10. Considérant que ces dispositions font obstacle à ce que soit mise à la charge de la société Forclum et de la SCP d'architecture Sabin qui ne sont pas dans la présente instance les parties perdantes à l'égard de la commune de Lorris, les sommes demandées par ladite commune au titre des frais exposés par elle et non compris dans les dépens ; qu'il y a lieu, dans les circonstances de l'espèce, de faire application de ces dispositions et de mettre à la charge de la commune de Lorris le versement respectivement à la société Forclum, à la SCP d'architecture Sabin et à la société Groupama Paris-Val de Loire d'une somme de 1 500 euros au titre des frais exposés par elles et non compris dans les dépens ;

DÉCIDE :

Article 1er : Le jugement n° 11-763 du 20 octobre 2011 du tribunal administratif d'Orléans est annulé.

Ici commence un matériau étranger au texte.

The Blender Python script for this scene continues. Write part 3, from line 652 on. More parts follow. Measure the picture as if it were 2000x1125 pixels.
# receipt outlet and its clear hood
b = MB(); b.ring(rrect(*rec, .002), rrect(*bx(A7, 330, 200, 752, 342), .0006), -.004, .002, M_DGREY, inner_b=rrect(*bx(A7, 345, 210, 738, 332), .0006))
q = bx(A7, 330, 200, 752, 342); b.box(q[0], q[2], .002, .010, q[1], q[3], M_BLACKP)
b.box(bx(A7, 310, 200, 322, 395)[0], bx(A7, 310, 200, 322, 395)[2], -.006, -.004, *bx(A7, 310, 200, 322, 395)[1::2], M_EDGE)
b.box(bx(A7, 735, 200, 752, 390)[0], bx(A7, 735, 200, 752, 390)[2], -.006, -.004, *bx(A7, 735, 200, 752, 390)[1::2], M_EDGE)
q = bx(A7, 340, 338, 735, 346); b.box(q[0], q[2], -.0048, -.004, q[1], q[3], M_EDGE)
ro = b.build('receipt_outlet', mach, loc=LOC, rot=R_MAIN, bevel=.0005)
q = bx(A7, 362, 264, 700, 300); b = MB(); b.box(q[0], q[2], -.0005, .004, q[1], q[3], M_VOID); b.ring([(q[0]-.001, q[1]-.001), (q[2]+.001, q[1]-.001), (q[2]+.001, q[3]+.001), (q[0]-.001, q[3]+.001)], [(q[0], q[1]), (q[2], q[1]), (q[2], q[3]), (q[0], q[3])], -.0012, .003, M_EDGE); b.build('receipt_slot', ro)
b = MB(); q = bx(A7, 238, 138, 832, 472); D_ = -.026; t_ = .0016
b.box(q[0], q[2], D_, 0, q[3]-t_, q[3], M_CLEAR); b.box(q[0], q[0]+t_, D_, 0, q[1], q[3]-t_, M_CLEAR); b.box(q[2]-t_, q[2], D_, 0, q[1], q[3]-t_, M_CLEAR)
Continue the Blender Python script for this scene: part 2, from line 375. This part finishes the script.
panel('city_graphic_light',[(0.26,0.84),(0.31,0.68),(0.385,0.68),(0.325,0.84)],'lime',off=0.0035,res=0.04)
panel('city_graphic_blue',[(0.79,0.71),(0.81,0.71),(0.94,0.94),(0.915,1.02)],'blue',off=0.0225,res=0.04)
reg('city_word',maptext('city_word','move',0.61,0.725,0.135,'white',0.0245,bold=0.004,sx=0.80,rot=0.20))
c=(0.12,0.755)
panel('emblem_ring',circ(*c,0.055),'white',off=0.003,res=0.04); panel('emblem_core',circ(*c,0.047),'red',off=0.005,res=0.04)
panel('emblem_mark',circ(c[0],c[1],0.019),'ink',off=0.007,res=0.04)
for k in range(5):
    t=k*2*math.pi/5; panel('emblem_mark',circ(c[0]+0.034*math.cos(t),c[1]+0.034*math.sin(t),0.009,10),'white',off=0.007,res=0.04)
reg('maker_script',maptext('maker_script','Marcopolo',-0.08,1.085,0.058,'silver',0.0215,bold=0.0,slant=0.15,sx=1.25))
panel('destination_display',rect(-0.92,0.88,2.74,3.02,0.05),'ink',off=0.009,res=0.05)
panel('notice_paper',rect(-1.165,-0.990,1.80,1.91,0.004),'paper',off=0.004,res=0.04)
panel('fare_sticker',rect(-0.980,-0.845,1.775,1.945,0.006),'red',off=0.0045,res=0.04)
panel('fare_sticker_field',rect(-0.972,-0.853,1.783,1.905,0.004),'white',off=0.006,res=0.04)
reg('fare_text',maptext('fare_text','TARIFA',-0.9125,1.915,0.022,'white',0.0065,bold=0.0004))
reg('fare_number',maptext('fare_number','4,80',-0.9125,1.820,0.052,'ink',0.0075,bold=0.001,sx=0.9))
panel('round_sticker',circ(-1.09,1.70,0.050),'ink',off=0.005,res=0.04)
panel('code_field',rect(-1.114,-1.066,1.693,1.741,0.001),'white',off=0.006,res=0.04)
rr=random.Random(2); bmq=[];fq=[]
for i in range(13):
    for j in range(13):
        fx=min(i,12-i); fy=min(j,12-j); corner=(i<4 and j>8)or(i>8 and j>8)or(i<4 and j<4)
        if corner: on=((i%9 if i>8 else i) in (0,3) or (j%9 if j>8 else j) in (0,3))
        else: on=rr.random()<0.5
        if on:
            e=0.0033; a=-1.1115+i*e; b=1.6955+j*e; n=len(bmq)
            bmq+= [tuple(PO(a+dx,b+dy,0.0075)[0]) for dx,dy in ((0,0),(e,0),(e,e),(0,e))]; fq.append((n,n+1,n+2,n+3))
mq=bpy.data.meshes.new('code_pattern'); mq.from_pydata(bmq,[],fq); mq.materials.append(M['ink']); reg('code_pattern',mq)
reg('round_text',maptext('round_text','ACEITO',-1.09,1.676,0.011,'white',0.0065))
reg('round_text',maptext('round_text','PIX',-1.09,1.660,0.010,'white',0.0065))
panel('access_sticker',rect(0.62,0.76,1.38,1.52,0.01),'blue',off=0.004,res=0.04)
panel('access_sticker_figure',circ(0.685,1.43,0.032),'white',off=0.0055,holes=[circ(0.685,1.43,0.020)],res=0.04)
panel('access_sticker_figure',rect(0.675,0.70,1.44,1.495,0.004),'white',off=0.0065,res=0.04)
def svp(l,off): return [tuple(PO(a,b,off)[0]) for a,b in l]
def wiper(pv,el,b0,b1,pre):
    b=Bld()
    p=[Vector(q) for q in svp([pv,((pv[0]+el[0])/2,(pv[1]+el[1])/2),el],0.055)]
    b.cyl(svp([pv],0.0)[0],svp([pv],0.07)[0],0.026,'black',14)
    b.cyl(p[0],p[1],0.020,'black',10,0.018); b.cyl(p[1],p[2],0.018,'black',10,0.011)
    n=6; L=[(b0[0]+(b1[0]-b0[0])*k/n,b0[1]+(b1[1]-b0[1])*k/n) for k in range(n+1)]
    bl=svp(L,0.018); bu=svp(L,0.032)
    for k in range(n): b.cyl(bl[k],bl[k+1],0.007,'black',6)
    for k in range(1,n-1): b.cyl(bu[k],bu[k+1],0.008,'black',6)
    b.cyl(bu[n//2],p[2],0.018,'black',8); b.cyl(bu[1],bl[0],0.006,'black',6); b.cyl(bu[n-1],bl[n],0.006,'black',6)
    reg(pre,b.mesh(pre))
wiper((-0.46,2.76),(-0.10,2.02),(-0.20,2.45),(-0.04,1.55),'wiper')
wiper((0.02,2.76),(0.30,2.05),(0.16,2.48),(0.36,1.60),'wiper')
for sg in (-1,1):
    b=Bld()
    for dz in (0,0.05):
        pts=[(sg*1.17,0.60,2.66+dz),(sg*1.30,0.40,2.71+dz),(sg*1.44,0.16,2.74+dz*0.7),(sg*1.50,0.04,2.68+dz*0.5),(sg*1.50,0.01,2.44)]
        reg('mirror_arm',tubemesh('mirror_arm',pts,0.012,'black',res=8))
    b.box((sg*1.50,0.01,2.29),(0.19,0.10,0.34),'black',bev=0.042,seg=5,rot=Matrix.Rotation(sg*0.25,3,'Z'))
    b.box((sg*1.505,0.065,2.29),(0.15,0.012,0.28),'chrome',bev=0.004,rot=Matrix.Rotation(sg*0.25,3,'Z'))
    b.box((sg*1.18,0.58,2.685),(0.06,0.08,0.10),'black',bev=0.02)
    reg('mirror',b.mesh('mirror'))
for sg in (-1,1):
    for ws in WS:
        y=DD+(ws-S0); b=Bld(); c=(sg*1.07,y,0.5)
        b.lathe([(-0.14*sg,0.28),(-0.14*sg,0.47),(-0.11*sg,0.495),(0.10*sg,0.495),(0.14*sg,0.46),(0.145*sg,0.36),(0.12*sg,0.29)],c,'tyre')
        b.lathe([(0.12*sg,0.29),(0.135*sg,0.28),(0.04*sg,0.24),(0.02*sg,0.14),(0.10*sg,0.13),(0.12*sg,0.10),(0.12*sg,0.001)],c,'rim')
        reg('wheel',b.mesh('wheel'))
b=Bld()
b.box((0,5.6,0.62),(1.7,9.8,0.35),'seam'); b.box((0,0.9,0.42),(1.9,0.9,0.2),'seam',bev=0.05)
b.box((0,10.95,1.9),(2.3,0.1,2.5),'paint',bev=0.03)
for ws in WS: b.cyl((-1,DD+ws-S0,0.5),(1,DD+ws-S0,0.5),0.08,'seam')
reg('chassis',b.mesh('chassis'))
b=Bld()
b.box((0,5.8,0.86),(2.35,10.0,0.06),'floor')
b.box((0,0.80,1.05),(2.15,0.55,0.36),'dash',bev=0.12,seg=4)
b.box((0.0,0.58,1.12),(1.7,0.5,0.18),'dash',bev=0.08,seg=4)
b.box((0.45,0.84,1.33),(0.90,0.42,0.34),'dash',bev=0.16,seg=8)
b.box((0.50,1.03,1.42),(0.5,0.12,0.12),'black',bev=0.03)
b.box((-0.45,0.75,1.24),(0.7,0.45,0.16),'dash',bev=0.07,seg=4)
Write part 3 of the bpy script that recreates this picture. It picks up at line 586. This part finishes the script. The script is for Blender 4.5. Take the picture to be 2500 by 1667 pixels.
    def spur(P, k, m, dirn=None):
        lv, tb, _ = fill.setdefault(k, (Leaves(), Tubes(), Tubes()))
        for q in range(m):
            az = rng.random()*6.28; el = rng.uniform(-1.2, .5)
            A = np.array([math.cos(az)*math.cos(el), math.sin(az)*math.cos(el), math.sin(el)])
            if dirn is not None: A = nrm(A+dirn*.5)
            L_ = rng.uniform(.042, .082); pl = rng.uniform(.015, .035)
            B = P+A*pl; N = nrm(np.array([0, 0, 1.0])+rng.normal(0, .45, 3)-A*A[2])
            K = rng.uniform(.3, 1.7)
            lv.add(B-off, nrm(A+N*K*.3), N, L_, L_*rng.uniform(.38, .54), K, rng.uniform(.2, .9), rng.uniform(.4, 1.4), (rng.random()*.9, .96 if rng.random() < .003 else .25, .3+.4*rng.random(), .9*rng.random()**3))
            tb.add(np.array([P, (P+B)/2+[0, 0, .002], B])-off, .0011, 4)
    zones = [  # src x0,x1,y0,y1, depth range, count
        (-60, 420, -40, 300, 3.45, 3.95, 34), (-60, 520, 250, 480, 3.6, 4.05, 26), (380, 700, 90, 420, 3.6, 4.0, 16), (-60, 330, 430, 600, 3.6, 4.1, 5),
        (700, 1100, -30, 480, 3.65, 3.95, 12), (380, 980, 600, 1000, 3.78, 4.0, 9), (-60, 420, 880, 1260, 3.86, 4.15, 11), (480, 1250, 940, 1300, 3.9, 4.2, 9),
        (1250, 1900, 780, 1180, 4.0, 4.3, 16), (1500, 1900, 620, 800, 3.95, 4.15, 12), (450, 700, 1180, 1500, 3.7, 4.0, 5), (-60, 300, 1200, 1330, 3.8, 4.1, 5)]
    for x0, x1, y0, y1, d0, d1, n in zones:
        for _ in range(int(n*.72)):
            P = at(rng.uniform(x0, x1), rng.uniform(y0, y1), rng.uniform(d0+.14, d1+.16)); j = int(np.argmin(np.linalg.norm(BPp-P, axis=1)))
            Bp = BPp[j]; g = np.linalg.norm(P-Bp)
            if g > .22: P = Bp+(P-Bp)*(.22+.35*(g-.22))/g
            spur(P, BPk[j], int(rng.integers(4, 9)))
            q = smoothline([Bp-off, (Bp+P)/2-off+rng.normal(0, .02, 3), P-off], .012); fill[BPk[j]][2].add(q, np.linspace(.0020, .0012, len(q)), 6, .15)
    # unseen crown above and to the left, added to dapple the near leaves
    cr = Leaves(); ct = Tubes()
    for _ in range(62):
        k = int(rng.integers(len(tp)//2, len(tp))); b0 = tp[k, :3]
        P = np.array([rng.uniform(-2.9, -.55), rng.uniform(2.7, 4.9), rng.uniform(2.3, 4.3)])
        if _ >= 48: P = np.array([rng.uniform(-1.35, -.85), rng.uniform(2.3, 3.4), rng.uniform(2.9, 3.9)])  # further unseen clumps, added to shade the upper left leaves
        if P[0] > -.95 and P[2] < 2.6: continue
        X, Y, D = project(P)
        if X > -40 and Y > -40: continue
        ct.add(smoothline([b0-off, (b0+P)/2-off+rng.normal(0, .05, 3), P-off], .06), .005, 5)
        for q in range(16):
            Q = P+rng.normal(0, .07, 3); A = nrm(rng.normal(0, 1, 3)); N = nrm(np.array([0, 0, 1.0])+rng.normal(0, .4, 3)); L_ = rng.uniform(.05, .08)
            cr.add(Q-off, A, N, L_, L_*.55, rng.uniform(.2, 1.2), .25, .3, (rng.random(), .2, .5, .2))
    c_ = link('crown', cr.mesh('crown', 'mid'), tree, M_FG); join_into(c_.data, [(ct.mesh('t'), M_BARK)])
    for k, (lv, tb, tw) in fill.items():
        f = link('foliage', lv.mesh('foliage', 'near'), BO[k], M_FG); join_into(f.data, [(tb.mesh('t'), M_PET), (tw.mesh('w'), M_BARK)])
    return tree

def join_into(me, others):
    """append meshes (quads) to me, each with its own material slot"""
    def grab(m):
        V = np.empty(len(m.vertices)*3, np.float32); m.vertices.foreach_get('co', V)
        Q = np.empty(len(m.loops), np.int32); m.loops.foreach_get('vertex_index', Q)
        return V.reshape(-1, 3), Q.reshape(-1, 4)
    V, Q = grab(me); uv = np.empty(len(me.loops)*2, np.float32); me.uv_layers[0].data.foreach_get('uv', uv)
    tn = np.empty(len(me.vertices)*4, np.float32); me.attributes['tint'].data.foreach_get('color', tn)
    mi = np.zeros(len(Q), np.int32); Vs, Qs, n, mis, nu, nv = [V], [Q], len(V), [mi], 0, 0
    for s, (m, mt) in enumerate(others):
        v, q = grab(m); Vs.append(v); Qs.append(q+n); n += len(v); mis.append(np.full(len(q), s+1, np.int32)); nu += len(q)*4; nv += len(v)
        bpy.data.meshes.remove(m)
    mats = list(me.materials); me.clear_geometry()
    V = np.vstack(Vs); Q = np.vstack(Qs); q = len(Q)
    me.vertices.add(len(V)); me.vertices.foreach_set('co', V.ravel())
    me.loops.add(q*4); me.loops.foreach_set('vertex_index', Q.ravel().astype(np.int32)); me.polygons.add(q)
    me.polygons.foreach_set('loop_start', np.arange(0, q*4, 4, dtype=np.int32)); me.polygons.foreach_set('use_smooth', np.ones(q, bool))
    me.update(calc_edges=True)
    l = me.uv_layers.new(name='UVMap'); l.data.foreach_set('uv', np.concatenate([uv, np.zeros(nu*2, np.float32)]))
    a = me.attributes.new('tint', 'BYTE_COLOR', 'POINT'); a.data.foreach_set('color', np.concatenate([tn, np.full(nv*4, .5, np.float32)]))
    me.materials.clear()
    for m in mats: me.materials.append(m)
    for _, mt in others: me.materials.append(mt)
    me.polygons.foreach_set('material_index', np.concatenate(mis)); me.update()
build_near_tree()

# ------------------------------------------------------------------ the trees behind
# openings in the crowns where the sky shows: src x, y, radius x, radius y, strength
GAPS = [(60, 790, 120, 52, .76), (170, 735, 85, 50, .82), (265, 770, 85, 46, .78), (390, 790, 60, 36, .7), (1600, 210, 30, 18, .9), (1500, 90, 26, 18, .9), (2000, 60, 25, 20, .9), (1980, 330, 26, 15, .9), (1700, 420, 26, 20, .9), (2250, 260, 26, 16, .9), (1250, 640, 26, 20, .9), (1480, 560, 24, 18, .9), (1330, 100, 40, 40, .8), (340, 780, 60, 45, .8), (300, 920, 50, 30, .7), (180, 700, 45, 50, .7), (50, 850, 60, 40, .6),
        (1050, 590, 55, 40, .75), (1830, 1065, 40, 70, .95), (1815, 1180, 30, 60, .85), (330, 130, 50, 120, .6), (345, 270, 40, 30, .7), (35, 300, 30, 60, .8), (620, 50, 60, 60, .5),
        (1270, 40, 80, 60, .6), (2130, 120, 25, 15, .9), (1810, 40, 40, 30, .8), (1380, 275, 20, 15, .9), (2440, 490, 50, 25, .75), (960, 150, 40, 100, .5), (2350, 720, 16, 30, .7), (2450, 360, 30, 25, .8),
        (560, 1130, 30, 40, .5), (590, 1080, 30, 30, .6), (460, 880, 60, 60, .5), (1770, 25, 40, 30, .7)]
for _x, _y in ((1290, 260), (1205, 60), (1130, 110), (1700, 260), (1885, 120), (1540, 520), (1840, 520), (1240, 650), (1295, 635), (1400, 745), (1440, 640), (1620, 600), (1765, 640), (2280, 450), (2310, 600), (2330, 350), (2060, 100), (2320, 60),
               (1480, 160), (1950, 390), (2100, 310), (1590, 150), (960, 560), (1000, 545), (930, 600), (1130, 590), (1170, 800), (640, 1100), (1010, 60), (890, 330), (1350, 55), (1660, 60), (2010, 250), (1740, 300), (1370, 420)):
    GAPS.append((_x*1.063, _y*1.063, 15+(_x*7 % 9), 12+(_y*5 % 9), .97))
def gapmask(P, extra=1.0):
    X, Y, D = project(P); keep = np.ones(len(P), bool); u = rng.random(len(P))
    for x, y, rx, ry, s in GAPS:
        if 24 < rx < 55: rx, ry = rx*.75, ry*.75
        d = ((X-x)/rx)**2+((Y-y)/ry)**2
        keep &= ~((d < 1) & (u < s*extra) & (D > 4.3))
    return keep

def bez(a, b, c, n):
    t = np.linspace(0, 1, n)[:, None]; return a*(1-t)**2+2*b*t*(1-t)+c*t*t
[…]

Article 2 : La demande présentée par la commune de Lorris devant le tribunal administratif d'Orléans à l'encontre de la société Forclum et de la SCP d'architecture Sabin est rejetée.

Article 3 : La demande présentée par la commune de Lorris devant le tribunal administratif d'Orléans contre la société Groupama Paris Val de Loire ainsi que les conclusions d'appel en garantie présentées par la société Forclum Val de Loire et la SCP d'architecture Sabin à l'encontre de cette même société sont rejetées comme portées devant une juridiction incompétente pour en connaître.

Article 4 : Les frais et honoraires de l'expertise confiée à M.B..., liquidés et taxés à la somme de 21 697,59 euros TTC (vingt et un mille six cent quatre-vingt-dix-sept euros et cinquante-neuf centimes d'euro) par ordonnance du 9 septembre 2010 du président du tribunal administratif d'Orléans, sont mis à la charge définitive de la commune de Lorris.

Article 5 : La commune de Lorris versera respectivement à la société Forclum Val de Loire, à la SCP d'architecture et d'urbanisme Thierry Sabin et à la société Groupama une somme de 1 500 euros (mille cinq cents euros) chacune au titre de l'article L. 761-1 du code de justice administrative.

Article 6 : Le présent arrêt sera notifié à la commune de Lorris, à la société Forclum Val de Loire, à la SCP d'architecture et d'urbanisme Thierry Sabin et à la société Groupama Paris-Val de Loire.